Your calculator may give you 15 significant digits when you use Ohm Law. You seldom use more than 1 significant digit. i.e. 10%. So you worry about the number of 0s and use the nearest common value. e.g. your 88.08 implies you want the nearest to 80R (or 90R)

I have a 56R series resistor for the backlight LED from 5V. 100R would be fine.
(I use the same protoshield for 1.44" 1.8", 2.2" )

David.

david_prentice:
Yes, it is time to go to bed.

Done! Much better now. :smiley:

You're great. I didn't think to a voltage divider at all. I know that is very hard to find an 88.08 Ohm resistor on the market, ehehehehh. That's just math. With a voltage divider this problem goes away, one can choose from a wide range of resistor values.

david_prentice:
Connect VCC to 5V without a series resistor.

:o sure? I'm lost...

david_prentice:
Series resistors on the Logic lines would be 2k2 or so.

So I should lower the voltage on all logic lines coming out from Arduino too. Yes?

david_prentice:
It looks as if the backlight LED has a 10R resistor and is separate from the regulator on the pcb. This is probably for 3.3V and the raw backlight runs at about 3.0V. You would need an "extra" 82R if the LED is running from 5V.

From where comes the value of 82R? It should be used as series resistor or inside a voltage divider or what?

p.s: I'm using an Arduino Pro Mini at 16Mhz/5Volt from Sparkfun

If you are using a Pro Mini, life is much easier if you power it at 3.3V in the first place. You don't need any resistors at all.

After all, you are either powering it via a USART->USB dongle or by a USBASP dongle. i.e. bootloader or ISP.
Most of these dongles can supply 3.3V

Don't worry about the 16MHz crystal. It will work fine at 3.3V.

If you are determined to run the Pro Mini at 5V, you have to use resistors on the Logic lines.
A potential divider gives you a safe 3.3V level from 5V. If you just use a series resistor, you are relying on the substrate diodes conducting with the current limited by the resistor.

Regarding my 82R decision. E12 preferred values are 10, 12, 15, 18, 22, 27, 33, 39, 47, 56, 68, 82.
82R is nearer 88.08 than 100R. The important point is that you choose the correct decade. i.e. 82R and not 8R2 or 820R

Your red 1.44" module has a pin marked VCC. This feeds a LDO regulator on the red pcb giving the ILI9163C chip 3.3V. If your Pro Mini is running at less than 3.3V, you would make the solder-bridge next to the LDO. Never run the display at 5V with the solder-bridge shorted.

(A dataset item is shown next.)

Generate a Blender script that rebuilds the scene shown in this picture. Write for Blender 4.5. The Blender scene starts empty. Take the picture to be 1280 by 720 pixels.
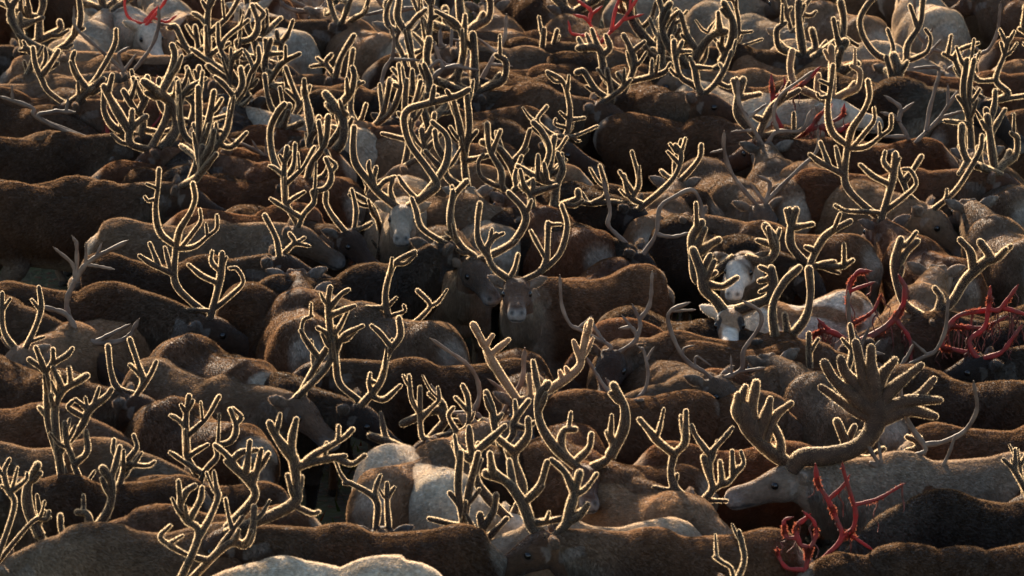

Google terms like "LDO regulator" or "substrate diode". Or just ask if you do not understand.

David.

All clear David, thanks.

I will go for an 8Mhz/3.3V Pro Mini board. I will power it from my 5V stabilized power source by using the "raw" power pin.
(It's a sin 'cause my project is almost ended but Adafruit stopped selling his little 1.44" TFT. Grrrrrr...)

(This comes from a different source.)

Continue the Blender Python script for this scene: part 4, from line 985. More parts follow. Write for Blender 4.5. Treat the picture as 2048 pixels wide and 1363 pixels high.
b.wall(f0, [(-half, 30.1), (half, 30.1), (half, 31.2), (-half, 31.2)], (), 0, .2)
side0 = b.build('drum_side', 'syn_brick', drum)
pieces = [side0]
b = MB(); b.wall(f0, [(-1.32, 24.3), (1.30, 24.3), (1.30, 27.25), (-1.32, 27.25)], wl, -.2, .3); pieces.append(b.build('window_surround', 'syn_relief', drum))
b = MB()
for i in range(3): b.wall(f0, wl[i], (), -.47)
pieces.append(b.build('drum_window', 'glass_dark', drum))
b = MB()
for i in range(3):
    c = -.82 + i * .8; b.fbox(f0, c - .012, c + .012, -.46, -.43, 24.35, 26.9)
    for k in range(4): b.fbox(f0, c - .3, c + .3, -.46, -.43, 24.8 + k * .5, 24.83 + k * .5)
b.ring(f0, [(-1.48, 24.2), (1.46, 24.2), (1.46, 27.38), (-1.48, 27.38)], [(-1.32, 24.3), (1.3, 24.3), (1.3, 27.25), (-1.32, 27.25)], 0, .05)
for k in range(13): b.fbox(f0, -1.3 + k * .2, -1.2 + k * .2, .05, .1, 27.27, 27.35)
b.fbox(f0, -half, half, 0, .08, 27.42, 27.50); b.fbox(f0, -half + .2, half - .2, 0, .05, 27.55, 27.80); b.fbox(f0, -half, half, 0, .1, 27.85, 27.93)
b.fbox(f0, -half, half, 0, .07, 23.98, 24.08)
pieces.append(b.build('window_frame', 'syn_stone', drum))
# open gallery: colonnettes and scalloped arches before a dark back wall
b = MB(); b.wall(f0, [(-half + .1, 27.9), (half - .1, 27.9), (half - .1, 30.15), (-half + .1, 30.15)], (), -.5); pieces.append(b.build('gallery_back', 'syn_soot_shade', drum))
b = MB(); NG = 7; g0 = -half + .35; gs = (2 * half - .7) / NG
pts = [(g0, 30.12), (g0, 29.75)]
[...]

Just an additional comment.

I strongly suspect that the ILI9163 can work with 5Volts too (only the LED/Backlight must be powered with 3.3V).
I've found the page of this vendor and the TFT display looks 100% equal to the one we're talking about.

By clicking in the "Module schematic" below in the page one can see that an LDO CE6209 voltage regulator is installed. One has to short the Jumper J1 if the 3.3V are used as input Vcc, or leave it open for 5V (so the LDO does its work).

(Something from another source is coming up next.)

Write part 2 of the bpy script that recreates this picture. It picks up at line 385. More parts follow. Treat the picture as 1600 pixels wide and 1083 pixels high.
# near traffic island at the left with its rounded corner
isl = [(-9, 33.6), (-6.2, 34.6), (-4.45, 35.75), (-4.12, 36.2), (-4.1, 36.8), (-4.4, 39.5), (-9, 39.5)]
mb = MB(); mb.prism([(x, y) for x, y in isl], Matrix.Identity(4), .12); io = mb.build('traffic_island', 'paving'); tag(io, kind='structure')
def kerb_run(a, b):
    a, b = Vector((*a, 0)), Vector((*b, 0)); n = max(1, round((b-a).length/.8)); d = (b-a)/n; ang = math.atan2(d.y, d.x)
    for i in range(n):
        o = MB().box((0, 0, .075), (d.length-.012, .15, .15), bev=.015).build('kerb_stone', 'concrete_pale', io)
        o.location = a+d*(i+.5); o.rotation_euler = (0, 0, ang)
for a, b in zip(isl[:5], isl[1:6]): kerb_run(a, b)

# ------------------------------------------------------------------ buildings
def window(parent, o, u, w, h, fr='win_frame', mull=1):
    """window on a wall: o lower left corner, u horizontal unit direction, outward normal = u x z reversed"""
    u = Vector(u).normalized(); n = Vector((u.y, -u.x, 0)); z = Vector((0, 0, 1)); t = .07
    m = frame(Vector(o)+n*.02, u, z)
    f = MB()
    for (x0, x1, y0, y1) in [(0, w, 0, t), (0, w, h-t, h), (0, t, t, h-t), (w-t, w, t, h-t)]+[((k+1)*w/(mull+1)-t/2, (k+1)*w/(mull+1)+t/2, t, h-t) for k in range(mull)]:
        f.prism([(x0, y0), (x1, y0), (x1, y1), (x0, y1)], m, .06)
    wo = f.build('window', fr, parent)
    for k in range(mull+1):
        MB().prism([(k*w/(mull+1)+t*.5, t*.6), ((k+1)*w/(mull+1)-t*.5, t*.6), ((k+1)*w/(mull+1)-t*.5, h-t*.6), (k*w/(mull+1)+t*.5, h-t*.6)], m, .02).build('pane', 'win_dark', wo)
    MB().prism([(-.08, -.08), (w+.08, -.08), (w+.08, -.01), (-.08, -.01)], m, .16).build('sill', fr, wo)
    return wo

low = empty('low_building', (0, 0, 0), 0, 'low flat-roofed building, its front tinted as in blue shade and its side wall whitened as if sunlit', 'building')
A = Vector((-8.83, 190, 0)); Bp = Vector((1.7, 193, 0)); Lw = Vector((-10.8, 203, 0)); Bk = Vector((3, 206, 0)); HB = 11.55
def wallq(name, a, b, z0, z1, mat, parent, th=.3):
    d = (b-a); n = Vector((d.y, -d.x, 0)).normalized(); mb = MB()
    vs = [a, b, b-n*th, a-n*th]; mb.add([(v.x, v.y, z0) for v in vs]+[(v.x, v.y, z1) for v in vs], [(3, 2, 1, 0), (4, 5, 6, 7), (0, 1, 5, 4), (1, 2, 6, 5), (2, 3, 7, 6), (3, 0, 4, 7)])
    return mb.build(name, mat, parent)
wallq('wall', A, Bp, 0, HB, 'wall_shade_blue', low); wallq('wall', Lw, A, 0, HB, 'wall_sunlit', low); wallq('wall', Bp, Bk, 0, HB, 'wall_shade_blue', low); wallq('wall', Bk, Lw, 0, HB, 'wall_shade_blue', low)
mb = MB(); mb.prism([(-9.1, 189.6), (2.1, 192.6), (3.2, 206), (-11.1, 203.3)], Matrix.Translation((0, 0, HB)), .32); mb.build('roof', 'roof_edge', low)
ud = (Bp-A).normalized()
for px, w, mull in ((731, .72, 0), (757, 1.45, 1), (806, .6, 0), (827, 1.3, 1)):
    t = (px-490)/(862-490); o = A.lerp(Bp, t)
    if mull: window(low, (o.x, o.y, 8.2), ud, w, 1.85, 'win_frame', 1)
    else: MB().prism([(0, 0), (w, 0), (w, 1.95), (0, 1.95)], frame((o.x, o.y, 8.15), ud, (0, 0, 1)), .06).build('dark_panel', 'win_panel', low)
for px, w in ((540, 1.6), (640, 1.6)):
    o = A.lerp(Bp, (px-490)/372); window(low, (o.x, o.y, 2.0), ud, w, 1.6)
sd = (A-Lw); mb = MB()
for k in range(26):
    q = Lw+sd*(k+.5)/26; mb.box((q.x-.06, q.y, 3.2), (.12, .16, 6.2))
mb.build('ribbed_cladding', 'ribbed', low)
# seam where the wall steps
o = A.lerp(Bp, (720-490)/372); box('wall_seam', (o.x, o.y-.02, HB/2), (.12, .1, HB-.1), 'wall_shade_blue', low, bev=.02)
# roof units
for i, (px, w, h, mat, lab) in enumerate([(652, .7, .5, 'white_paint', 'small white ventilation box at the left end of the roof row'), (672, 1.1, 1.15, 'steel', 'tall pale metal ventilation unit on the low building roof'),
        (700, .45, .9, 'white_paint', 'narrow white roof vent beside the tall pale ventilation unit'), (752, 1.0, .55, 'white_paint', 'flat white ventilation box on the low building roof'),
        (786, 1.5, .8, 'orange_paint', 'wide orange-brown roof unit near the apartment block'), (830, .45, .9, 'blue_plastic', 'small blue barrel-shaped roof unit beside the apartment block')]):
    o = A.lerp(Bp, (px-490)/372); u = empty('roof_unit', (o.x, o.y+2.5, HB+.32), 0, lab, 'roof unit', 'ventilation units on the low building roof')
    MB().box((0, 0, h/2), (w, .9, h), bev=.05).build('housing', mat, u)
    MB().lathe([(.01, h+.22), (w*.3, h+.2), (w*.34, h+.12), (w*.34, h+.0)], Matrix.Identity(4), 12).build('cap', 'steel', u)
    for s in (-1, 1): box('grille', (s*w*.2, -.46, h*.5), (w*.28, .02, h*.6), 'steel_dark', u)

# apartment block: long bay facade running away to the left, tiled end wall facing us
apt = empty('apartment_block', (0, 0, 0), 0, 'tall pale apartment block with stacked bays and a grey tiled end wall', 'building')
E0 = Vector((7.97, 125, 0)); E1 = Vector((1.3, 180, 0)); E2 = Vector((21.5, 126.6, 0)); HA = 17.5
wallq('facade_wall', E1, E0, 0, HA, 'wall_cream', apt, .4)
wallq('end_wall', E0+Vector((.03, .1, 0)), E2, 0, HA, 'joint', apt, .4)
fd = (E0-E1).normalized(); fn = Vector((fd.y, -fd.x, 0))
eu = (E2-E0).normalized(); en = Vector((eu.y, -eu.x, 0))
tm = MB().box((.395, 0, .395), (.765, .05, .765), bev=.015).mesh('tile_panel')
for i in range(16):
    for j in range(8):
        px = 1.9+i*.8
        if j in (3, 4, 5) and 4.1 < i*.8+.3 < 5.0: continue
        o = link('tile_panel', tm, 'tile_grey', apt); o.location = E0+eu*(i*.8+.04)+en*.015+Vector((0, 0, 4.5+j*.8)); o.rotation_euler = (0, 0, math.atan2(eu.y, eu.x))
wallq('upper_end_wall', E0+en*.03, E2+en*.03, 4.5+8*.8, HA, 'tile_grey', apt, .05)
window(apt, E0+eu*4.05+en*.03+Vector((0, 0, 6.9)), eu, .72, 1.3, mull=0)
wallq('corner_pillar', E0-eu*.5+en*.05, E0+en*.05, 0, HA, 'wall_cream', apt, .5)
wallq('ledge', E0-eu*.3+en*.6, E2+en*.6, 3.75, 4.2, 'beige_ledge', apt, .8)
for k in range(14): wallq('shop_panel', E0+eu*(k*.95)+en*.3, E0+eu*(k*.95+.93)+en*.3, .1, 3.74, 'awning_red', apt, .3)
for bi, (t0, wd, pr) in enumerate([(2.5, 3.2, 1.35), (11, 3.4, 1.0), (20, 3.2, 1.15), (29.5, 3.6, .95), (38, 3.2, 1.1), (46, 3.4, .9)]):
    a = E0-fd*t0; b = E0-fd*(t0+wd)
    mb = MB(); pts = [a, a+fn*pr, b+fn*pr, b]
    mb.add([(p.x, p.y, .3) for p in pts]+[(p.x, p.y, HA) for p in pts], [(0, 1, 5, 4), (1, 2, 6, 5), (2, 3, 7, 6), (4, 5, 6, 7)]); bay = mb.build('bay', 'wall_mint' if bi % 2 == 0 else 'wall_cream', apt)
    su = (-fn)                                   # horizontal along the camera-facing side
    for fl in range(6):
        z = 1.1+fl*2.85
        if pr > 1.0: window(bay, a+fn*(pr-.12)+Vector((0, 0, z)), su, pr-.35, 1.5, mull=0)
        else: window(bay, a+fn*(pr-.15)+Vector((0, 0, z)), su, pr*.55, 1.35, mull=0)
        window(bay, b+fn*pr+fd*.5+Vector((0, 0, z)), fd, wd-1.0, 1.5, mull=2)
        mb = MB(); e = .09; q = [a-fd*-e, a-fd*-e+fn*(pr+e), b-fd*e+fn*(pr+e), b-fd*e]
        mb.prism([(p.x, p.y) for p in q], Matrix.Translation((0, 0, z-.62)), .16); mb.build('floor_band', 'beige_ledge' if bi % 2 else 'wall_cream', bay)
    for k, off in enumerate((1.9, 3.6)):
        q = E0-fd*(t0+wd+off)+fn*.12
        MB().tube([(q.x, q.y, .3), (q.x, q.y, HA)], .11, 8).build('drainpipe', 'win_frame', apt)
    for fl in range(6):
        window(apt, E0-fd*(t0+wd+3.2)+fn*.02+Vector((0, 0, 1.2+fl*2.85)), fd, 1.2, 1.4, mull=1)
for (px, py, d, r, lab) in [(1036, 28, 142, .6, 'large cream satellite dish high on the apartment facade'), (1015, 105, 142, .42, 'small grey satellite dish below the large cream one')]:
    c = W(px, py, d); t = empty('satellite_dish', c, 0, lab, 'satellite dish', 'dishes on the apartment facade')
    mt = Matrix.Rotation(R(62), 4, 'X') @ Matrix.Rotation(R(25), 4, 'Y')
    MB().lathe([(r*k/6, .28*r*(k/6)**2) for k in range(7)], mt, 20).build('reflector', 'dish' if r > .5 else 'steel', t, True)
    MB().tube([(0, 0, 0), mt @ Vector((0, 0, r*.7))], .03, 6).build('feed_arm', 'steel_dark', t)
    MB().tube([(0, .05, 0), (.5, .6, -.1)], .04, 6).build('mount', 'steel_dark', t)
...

Also, in their Wiki page the display is shown as connected to Crawdino board. If you look with attention you will notice that only the LED wire (gray color) is connected to the 3v3 pin of the board. All of the remaining wire-stuff is connected normally to arduino pins.

So, seems to me that maybe the TFT can be used with 5 Volts boards too. Just the LED pin must be powered with 3.3 Volt.
But providing 3.3 V to the LED pin is not so difficult: one could simply use PWM commands and an analog pin of arduino to output the correct voltage. I use yet this trick to control the backlight intensity of my Adafruit 1.44 TFT with zero-problems, since the requested current is around 20 mA.